Sunday, July 31, 2016

Getting on the same Sheet1

I've been in Alaska on vacation this week, and time has just disappeared! Maybe it has something to do with the long daylight hours, or the non-stop scenery and wildlife, but either way I didn't put together a post. I figured this would happen, so I asked Jonathan to put together a post for me. Here it is:

Hello everyone! James asked me to do a guest post this week. I’m guessing it is because he’s in Alaska… I’m new to the blog writing world, so here goes my first try!

I assume most of the blog’s readers know me, but just in case, I’ll introduce myself. My name is Jonathan and I am James’ twin brother. I have a three-year old daughter, Cambria, and an almost two-year old, Corbin. I’m regular reader of Data Dad.
Today, I’d like to share a little tool that Melissa and I used that has helped us be a little more consistent in handling misbehavior.
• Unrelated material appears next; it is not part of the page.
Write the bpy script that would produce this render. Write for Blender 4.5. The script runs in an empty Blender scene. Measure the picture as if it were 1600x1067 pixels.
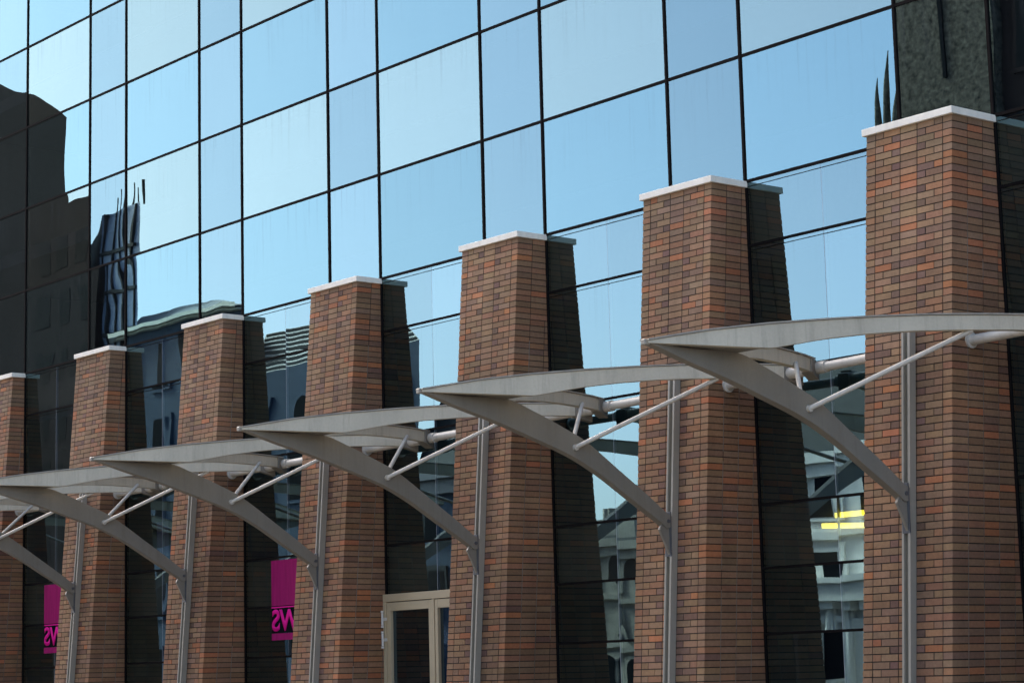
import bpy, bmesh, math, random
from mathutils import Vector, Matrix
random.seed(7)
scn = bpy.context.scene
C = scn.collection
R = math.radians

# ------------------------------------------------------------------ constants
BAY = 3.6            # pier spacing
PW = 1.133           # pier width
NW = 1.25            # narrow pane width
ROW = 1.4994         # curtain wall row height
CAPZ = 7.3           # top of the piers
AK = {-1: .78, 0: .664, 1: .544, 2: .452, 3: .398, 4: .343, 5: .281, 6: .225}     # pier depth at the top
BK = {-1: .082, 0: .0829, 1: .0737, 2: .0731, 3: .0758, 4: .0724, 5: .0699, 6: .070}  # batter
def front(k, z): return -(AK[k] + BK[k] * (CAPZ - z))

# ------------------------------------------------------------------ helpers
def link(o, parent=None):
    C.objects.link(o)
    if parent: o.parent = parent
    return o
def tag(o, label=None, cat=None, group=None, kind=None):
    if label: o['label'] = label
    if cat: o['category'] = cat
    if group: o['group'] = group
    if kind: o['kind'] = kind
    return o
def empty(name, loc, label, cat, group=None):
    o = bpy.data.objects.new(name, None); C.objects.link(o); o.location = loc
    o.empty_display_size = .2
    return tag(o, label, cat, group)
def copy_tree(o, parent=None):
    c = o.copy(); C.objects.link(c)
    if parent: c.parent = parent
    for ch in o.children: copy_tree(ch, c)
    return c

class MB:
    def __init__(s): s.v = []; s.f = []; s.sm = []
    def add(s, vs, fs, smooth=False):
        n = len(s.v); s.v += [tuple(v) for v in vs]
        for f in fs: s.f.append(tuple(n + i for i in f)); s.sm.append(smooth)
    def box(s, x0, x1, y0, y1, z0, z1):
        s.add([(x0,y0,z0),(x1,y0,z0),(x1,y1,z0),(x0,y1,z0),(x0,y0,z1),(x1,y0,z1),(x1,y1,z1),(x0,y1,z1)],
              [(0,3,2,1),(4,5,6,7),(0,1,5,4),(1,2,6,5),(2,3,7,6),(3,0,4,7)])
    def cyl(s, p, q, r, n=20, r2=None):
        p = Vector(p); q = Vector(q); d = (q - p).normalized(); r2 = r if r2 is None else r2
        a = d.orthogonal().normalized(); b = d.cross(a)
        vs = []
        for c, rr in ((p, r), (q, r2)):
            for i in range(n):
                t = 2 * math.pi * i / n; vs.append(c + (a * math.cos(t) + b * math.sin(t)) * rr)
        k = len(s.v)
        s.add(vs, [(i, (i+1) % n, n + (i+1) % n, n + i) for i in range(n)], True)
        s.add(vs[:n], [tuple(reversed(range(n)))]); s.add(vs[n:], [tuple(range(n))])
    def strip(s, A, B, off):
        """solid between two polylines A and B (same length), thickened by vector off"""
        off = Vector(off); n = len(A)
        A = [Vector(a) for a in A]; B = [Vector(b) for b in B]
        vs = [a - off for a in A] + [b - off for b in B] + [a + off for a in A] + [b + off for b in B]
        fs = []
        for i in range(n - 1):
            fs += [(i, i+1, n+i+1, n+i), (2*n+i, 3*n+i, 3*n+i+1, 2*n+i+1),
                   (i, 2*n+i, 2*n+i+1, i+1), (n+i, n+i+1, 3*n+i+1, 3*n+i)]
        fs += [(0, n, 3*n, 2*n), (n-1, 3*n-1, 4*n-1, 2*n-1)]
        s.add(vs, fs)
    def build(s, name, mat, parent=None, bevel=0):
        me = bpy.data.meshes.new(name); me.from_pydata(s.v, [], s.f); me.update()
        bm = bmesh.new(); bm.from_mesh(me); bmesh.ops.remove_doubles(bm, verts=bm.verts, dist=1e-6)
        bmesh.ops.recalc_face_normals(bm, faces=bm.faces); 
        bm.to_mesh(me); bm.free()
        if any(s.sm):
            for p in me.polygons: p.use_smooth = True
            try: me.set_sharp_from_angle(angle=R(40))
            except Exception: pass
        me.materials.append(mat)
        o = bpy.data.objects.new(name, me); link(o, parent)
        if bevel:
            m = o.modifiers.new('bevel', 'BEVEL'); m.width = bevel; m.segments = 2; m.limit_method = 'ANGLE'; m.angle_limit = R(40)
        return o

# ------------------------------------------------------------------ materials
def newmat(name):
    m = bpy.data.materials.new(name); m.use_nodes = True
    nt = m.node_tree; nt.nodes.clear()
    return m, nt, nt.nodes, nt.links
def N(nt, t, **kw):
    n = nt.nodes.new(t)
    for k, v in kw.items():
        if k in n.inputs: n.inputs[k].default_value = v
        else: setattr(n, k, v)
    return n
def math_(nt, op, a, b=None, clamp=False):
    n = nt.nodes.new('ShaderNodeMath'); n.operation = op; n.use_clamp = clamp
    for i, v in enumerate((a, b)):
        if v is None: continue
        if hasattr(v, 'links'): nt.links.new(v, n.inputs[i])
        else: n.inputs[i].default_value = v
    return n.outputs[0]

def simple(name, col, rough=.7, metal=0, var=.18, scale=3., bump=0., streak=False, spec=.5, rib=False, grime=0.):
    """plain surface with soft colour variation, optional vertical streaks"""
    m, nt, nodes, L = newmat(name)
    out = N(nt, 'ShaderNodeOutputMaterial'); b = N(nt, 'ShaderNodeBsdfPrincipled', Roughness=rough, Metallic=metal)
    b.inputs['Specular IOR Level'].default_value = spec
    L.new(b.outputs[0], out.inputs[0])
    geo = N(nt, 'ShaderNodeNewGeometry')
    mp = N(nt, 'ShaderNodeMapping'); mp.inputs['Scale'].default_value = (.02, .02, 3.) if rib else (1, 1, .12 if streak else 1)
    L.new(geo.outputs['Position'], mp.inputs[0])
    nz = N(nt, 'ShaderNodeTexNoise', Scale=scale, Detail=6., Roughness=.62); L.new(mp.outputs[0], nz.inputs['Vector'])
    nf = N(nt, 'ShaderNodeTexNoise', Scale=scale * 14, Detail=3.); L.new(geo.outputs['Position'], nf.inputs['Vector'])
    s = math_(nt, 'ADD', math_(nt, 'MULTIPLY', nz.outputs[0], .75), math_(nt, 'MULTIPLY', nf.outputs[0], .25))
    mr = N(nt, 'ShaderNodeMapRange'); mr.inputs[1].default_value = .3; mr.inputs[2].default_value = .7
    mr.inputs[3].default_value = 1 - var; mr.inputs[4].default_value = 1 + var
    L.new(s, mr.inputs[0])
    mx = N(nt, 'ShaderNodeVectorMath', operation='SCALE'); mx.inputs[0].default_value = col; L.new(mr.outputs[0], mx.inputs['Scale'])
    last = mx.outputs[0]
    if grime:
        mg = N(nt, 'ShaderNodeMapping'); mg.inputs['Scale'].default_value = (5, 5, .5); L.new(geo.outputs['Position'], mg.inputs[0])
        ng = N(nt, 'ShaderNodeTexNoise', Scale=1.6, Detail=7., Roughness=.75); L.new(mg.outputs[0], ng.inputs['Vector'])
        gr = N(nt, 'ShaderNodeMapRange'); gr.inputs[1].default_value = .52; gr.inputs[2].default_value = .78; gr.inputs[4].default_value = grime; L.new(ng.outputs[0], gr.inputs[0])
        mm = N(nt, 'ShaderNodeMix', data_type='RGBA'); L.new(gr.outputs[0], mm.inputs['Factor']); L.new(last, mm.inputs[6]); mm.inputs[7].default_value = (.12, .085, .05, 1)
        last = mm.outputs[2]
    L.new(last, b.inputs['Base Color'])
    rr = math_(nt, 'ADD', math_(nt, 'MULTIPLY', nf.outputs[0], .2), rough - .1, True); L.new(rr, b.inputs['Roughness'])
    if bump:
        bp = N(nt, 'ShaderNodeBump', Strength=.6, Distance=bump); L.new(nf.outputs[0], bp.inputs['Height']); L.new(bp.outputs[0], b.inputs['Normal'])
    return m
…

Since it involves Excel, it felt appropriate to share on DataData J.

At the end of the day, we reviewed the misbehavior (column A). We then decided on the rule and consequence. We also tried to identify if the misbehavior could be attributed to a need for power or control, in order to help us try to prevent it in the first place.  After about a week, we were able to identify some common themes that we could focus on.
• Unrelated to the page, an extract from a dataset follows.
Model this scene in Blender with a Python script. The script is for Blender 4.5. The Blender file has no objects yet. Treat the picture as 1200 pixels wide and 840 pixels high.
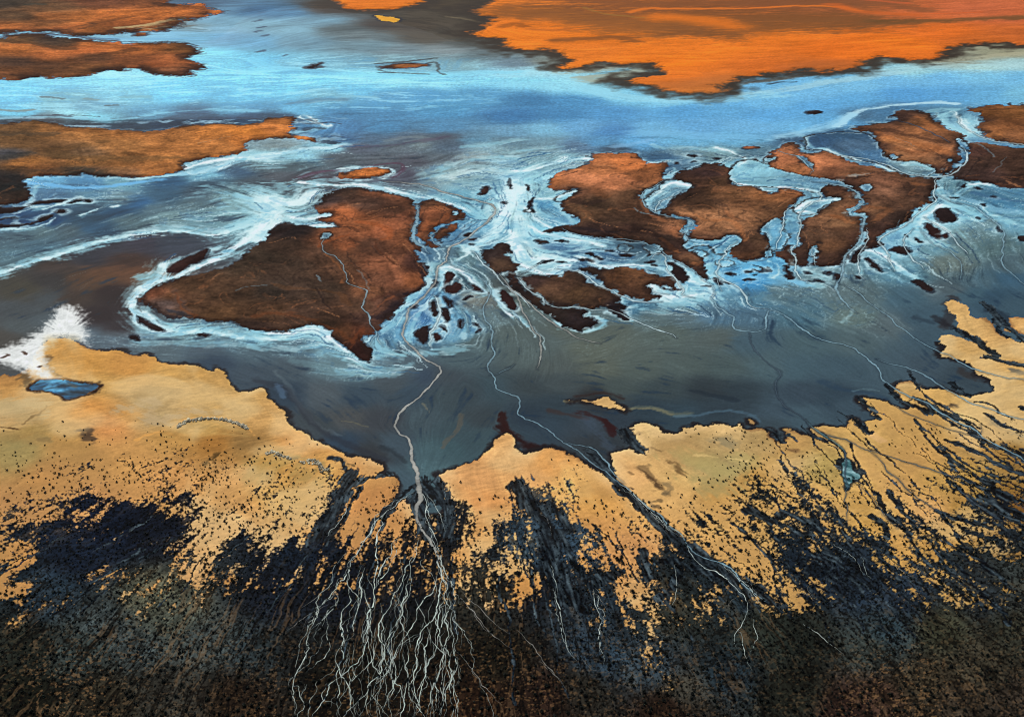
import math, random
import numpy as np

# ----------------------------------------------------------------------------
# A salt lake delta seen from an aircraft.  Everything is laid out on the ground
# plane in metres; outlines are kept as survey points (u, v) of a 1200 x 840
# view from 700 m up and projected on to the ground by at().
# ----------------------------------------------------------------------------
H, F, DEP = 700.0, 1000.0, math.radians(31.0)
f32 = np.float32

def dep(v): return DEP + np.arctan((np.asarray(v, float) - 420.0) / F)
def depth(v):
    a = dep(v); return H / np.sin(a) * np.cos(a - DEP)
def ground_y(v): return H / np.tan(dep(v))
def at(u, v): return (np.asarray(u, float) - 600.0) * depth(v) / F, ground_y(v)

# chart: u and W are both measured in units of the local ground scale (isotropic)
_vt = np.linspace(-130, 1500, 6521)
_W = np.concatenate([[0], np.cumsum(-np.diff(ground_y(_vt)) / (depth((_vt[1:] + _vt[:-1]) / 2) / F))])
_W -= np.interp(420, _vt, _W)
def chart_w(v): return np.interp(v, _vt, _W)
def chart_v(w): return np.interp(w, _W, _vt)

# ---- the ground sheet: dense where it is looked at, coarse to the horizon ------
def axis(lo, hi, step, far_lo, far_hi, grow):
    core = np.arange(lo, hi + 1e-6, step)
    a, s = [], step; x = lo
    while x > far_lo:
        s *= grow; x -= s; a.append(max(x, far_lo))
    b, s = [], step; x = hi
    while x < far_hi:
        s *= grow; x += s; b.append(min(x, far_hi))
    return np.concatenate([np.array(a[::-1]), core, np.array(b)])
U = axis(-250, 1450, 1.0, -2600, 3800, 1.12)
V = axis(172, 852, 0.9, 171, 1400, 1.10)
_far = axis(-14, 170.9, 0.5, -125, 171, 1.10); V = np.unique(np.concatenate([_far[_far < 171.2], V[V > 171.4]]))
ROWSTEP = np.gradient(V).astype(np.float32)
NU, NV = len(U), len(V)
CU = np.broadcast_to(U[None, :], (NV, NU)).astype(f32)
CW = np.broadcast_to(chart_w(V)[:, None], (NV, NU)).astype(f32)
SIN = np.sin(dep(V)).astype(f32)[:, None]
VV = np.broadcast_to(V[:, None], (NV, NU)).astype(f32)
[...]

This helped us not reinvent the wheel for every misbehavior. It also really helped to make the decision at a time when we could talk calmly and logically about what we wanted to do, instead of try to make the decision when I am beginning to be worn down. We’re also better able to talk to Cambria about the situation at a neutral time so that there can be a little more teaching involved when she is more ready to learn.

It also helped me be consistent, so that how I carry out consequences isn’t a function of my emotional state, but a response to Cambria’s behavior. I often struggle with how and when to address the misbehavior; knowing how I am going to respond ahead of time helps me stay calm when things get stressful. In theory, carrying out the consequence the first time will reduce “negotiating” and help teach Cambria where the limits are. Having the spreadsheet has also helped Melissa and I be more consistent between us, so that we don’t send mixed signals.

The spreadsheet doesn’t solve or address everything, but it has been helpful for us to be more consistent and to identify some root causes of some misbehavior. 

Examples:
Misbehavior: Tantrum when Corbin pushed the elevator button
Rule: Corbin pushes the outside button, Cambria pushes the inside button
Consequence: If Cambria pushes the outside button, she doesn't get to push the inside one

Misbehavior: Playing, stalling during bedtime
Rule: No playing until ready for bed and we still have time
Consequence: Toys are taken away if played with during the bedtime routine
Attention or power? We feel it comes from a need for control and power. 
Way to give it in a positive way?Cambria gets to choose the order of the bedtime routine, chooses if she wants help with her pajamas, etc.